**DATA SECTION:**
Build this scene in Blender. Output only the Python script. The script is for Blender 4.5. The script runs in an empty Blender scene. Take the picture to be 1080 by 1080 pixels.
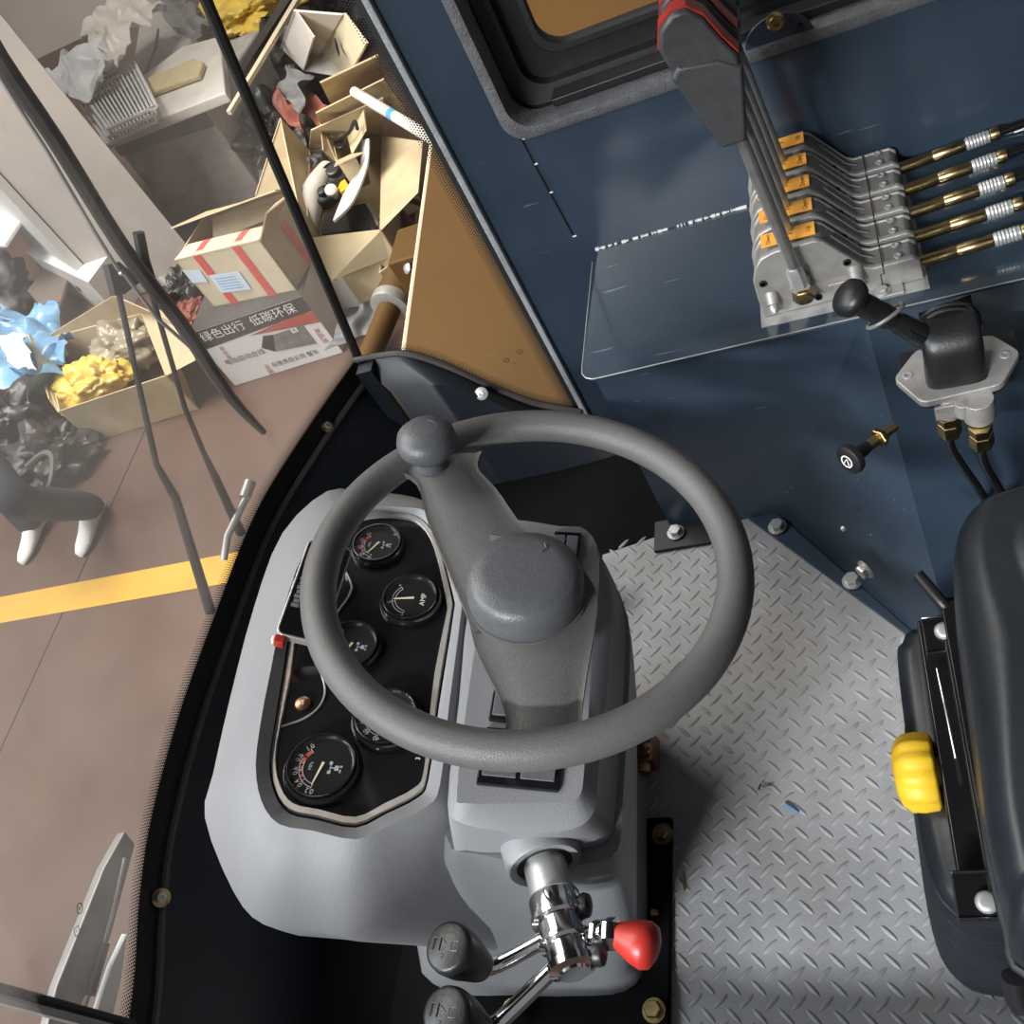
import bpy, bmesh, math, random
from mathutils import Vector, Matrix, noise
S = bpy.context.scene
V = Vector
random.seed(7)
# ------------------------------------------------------------------ camera, light, exposure
CAM = V((0.33424, -0.65795, 1.24584))
RC = ((0.90846433, 0.1098638, -0.4032648), (-0.16837012, -0.78689181, -0.59367734), (-0.38254942, 0.60723244, -0.69636536))
cd = bpy.data.cameras.new('camera'); cam = bpy.data.objects.new('camera', cd); S.collection.objects.link(cam)
cd.sensor_width = 36; cd.lens = 35.0; cd.clip_start = 0.02; cd.clip_end = 100
cam.matrix_world = Matrix(((RC[0][0], -RC[1][0], -RC[2][0], CAM[0]), (RC[0][1], -RC[1][1], -RC[2][1], CAM[1]),
                           (RC[0][2], -RC[1][2], -RC[2][2], CAM[2]), (0, 0, 0, 1)))
S.camera = cam
W = bpy.data.worlds.new('world'); S.world = W; W.use_nodes = True
W.node_tree.nodes['Background'].inputs[0].default_value = (0.93, 0.96, 1.0, 1)
W.node_tree.nodes['Background'].inputs[1].default_value = 0.24
def area(name, loc, target, size, sy, power, col, spread=180):
    l = bpy.data.lights.new(name, 'AREA'); l.shape = 'RECTANGLE'; l.size = size; l.size_y = sy; l.energy = power; l.color = col; l.spread = math.radians(spread)
    o = bpy.data.objects.new(name, l); S.collection.objects.link(o); o.location = loc
    o.rotation_euler = (V(target) - V(loc)).to_track_quat('-Z', 'Y').to_euler(); return o
area('outside_fill', (-3.6, 2.2, 5.2), (-3.0, 3.0, -1.1), 3.5, 3.5, 420, (1.0, 0.96, 0.90), 120)  # added overhead fill that brightens the area outside, no known fixture
area('daylight_front', (-5.5, -1.6, 4.6), (-0.3, 0, 0.4), 3.5, 2.2, 440, (0.90, 0.95, 1.0))
area('door_daylight', (-1.9, -4.5, 3.55), (0.2, -0.1, 0.1), 2.0, 0.16, 68, (0.95, 0.98, 1.0), 60)
vs = S.view_settings; vs.view_transform = 'Standard'; vs.look = 'None'; vs.gamma = 1; vs.exposure = 0.0; vs.use_curve_mapping = False

# ------------------------------------------------------------------ view helpers: where a sight line meets a real plane
def ray(u, v):
    a, b = (u - 540) / 1050, (v - 540) / 1050
    return V((RC[0][i] * a + RC[1][i] * b + RC[2][i] for i in range(3)))
def PZ(u, v, z): d = ray(u, v); return CAM + d * ((z - CAM.z) / d.z)
def PY(u, v, y): d = ray(u, v); return CAM + d * ((y - CAM.y) / d.y)
def PX(u, v, x): d = ray(u, v); return CAM + d * ((x - CAM.x) / d.x)
def PN(u, v, p, n): d = ray(u, v); return CAM + d * ((V(p) - CAM).dot(n) / d.dot(n))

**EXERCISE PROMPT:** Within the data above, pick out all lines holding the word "scene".

**EXERCISE OUTPUT:**
Build this scene in Blender. Output only the Python script. The script is for Blender 4.5. The script runs in an empty Blender scene. Take the picture to be 1080 by 1080 pixels.
S = bpy.context.scene